‘I no longer have to be as vocal in social and mainstream media’

Dear Editor,

Permit me to address your editorial ‘Youth and politics’ first from the perspective of its primary fallacy, the almost caricaturist representation of Deputy Mayor Sherod Duncan as a lone heroic figure who “steadfastly tries to break the glass ceiling that seems to be affecting young politicians.”

Firstly, the trouble with Mr Duncan as supposedly emblematic of some new wave of youth leadership is that what we may well have a Clinton Urling redux, an ambitious, young, ‘safe’ candidate whose ascendancy is premised not on organic engagement and a broad philosophical vision but a carefully cultivated single-issue ‘maverick’ image given extra currency by a notoriously conservative social establishment seeking political influence but without wanting to get its own hands dirty.  Basically a middling Manchurian candidate for the middle class.

Compounding this of course is his placement within the concentric circles of the established power, an AFC member (of fairly recent vintage) and an APNU+AFC local government candidate.  The recurring problem with the sort of political ‘analysis’ that the editorial engages in is that it deliberately plays into the farce that this is some epic struggle between young and old at the city council, as opposed to unfortunate passive-aggressive hegemonic gamesmanship between the two partners/factions of the governing coalition.  There is no position that Mr Duncan takes that is not at least implicitly given a green light by the leadership in the AFC, and the same can be said respectively about Ms Chase-Green and APNU.  There is no more self-generated agency in Mr Duncan in 2016 than there was in Mr Jagdeo in 1996, merely quiet anointment by established interests playing political chess.

The editorial, ironically, places a premium on mainstream media in contradistinction to social media as a conduit for youth views of ‘substance’, and points out my own supposed silence even on the latter.

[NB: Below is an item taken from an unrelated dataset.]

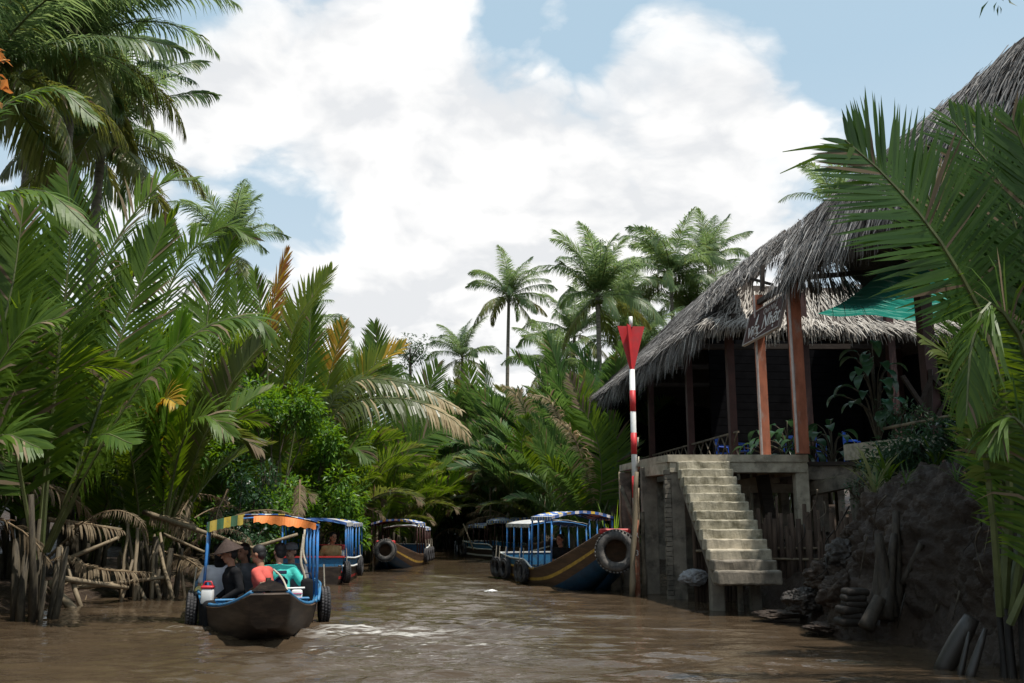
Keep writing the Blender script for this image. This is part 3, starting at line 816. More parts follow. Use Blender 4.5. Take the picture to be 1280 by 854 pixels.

The editorial writer is either not on social media or doesn’t visit my Facebook page.  On an almost daily basis I engage in commentary and discussions on a variety of issues, including voicing clear criticism of government initiatives I disagree with (and to its credit, I’m still employed by the administration) and even that represents a fraction of what takes place daily.

It should be considered that the editorial was posted to my wall by my friend Kwesi Greenidge with whom I’ve carried out in-depth, public domain social media conversations on a sweeping range of topics from transitional justice to the socio-economic implications of the fledgling oil industry.  Within less than a day of my suggesting that the government should have created an app to automatically calculate income tax under the new structure, a UWI Jamaica based economist friend created and posted an online spreadsheet document doing just that, and it was further refined by a UG lecturer as an actual app mere hours later.  That is the sort of dynamic (solutions-based) engagement that is intrinsically impossible in mainstream media.

My letters to the editor were the best tool I had to influence policy makers on cultural policy and governance, because not only had the former Minister of Culture proven himself hostile to scrutiny or accountability but also because the mainstream media normalized the status quo by failing to investigate him thoroughly when there were clear red flags.  As a young person engaging in informed, substantial analysis of an area of government and governance, I rarely saw those issues breaking through the paper wall of the letter pages.

My job today means I no longer have to be as vocal in social and mainstream media because I been have tasked with fixing what I formerly complained about.  It isn’t my job to criticize my job, it is the opposition’s – their silence should be instructive.

While I commend the general thrust of SN’s editorial, I can point to similar sentiments expressed by yours truly since June of last year, shortly after being employed by government:

“There is… a fecklessness when it comes to the incorporation of the young into both the body politic as well as the machinery of government administration that does not bode well for the longevity of the Granger government… Five years is a short time in the life of a political administration, but a long time for the young and hungry to gather their resources and mount a challenge to the status quo – come 2020, an aging political leadership may well find that this is no longer a country for old men.”

That assessment was published not in the mainstream media, but the Guyana Mosquito blog and social media.  It still stands, as well as my assertion in the article that the current coalition, despite its mistakes, remains the far better alternative for this country.

Either way, the necessary emerging, sustainable youth leadership that Guyana needs will not be established by photo ops, and single-dimension postures, and a knighting by the status quo whether political or social, but by credible, competent young people showing true agency and challenging not simply existing political structures but socio-cultural ones as well, including the presumed ‘superiority’ of the mainstream media.  That is something already taking place, however currently amorphous, and the best-case scenario for this country to progress is for the political administration to recognize and engage in dialogue with it or face, in the aftermath of the inevitable conflict, the danger of Guyana’s own version of  the Trumpian movement, the second ascendancy of Bharrat Jagdeo.

In closing, then as now, I still have a great deal of substance to say on the role of culture and cultural policy in sustainable development in Guyana.  My challenge to Stabroek News is to finally update its anachronistic and arguably patrician editorial outlook to accommodate the breadth of dialogue on this and other issues that have long been taking place on social media.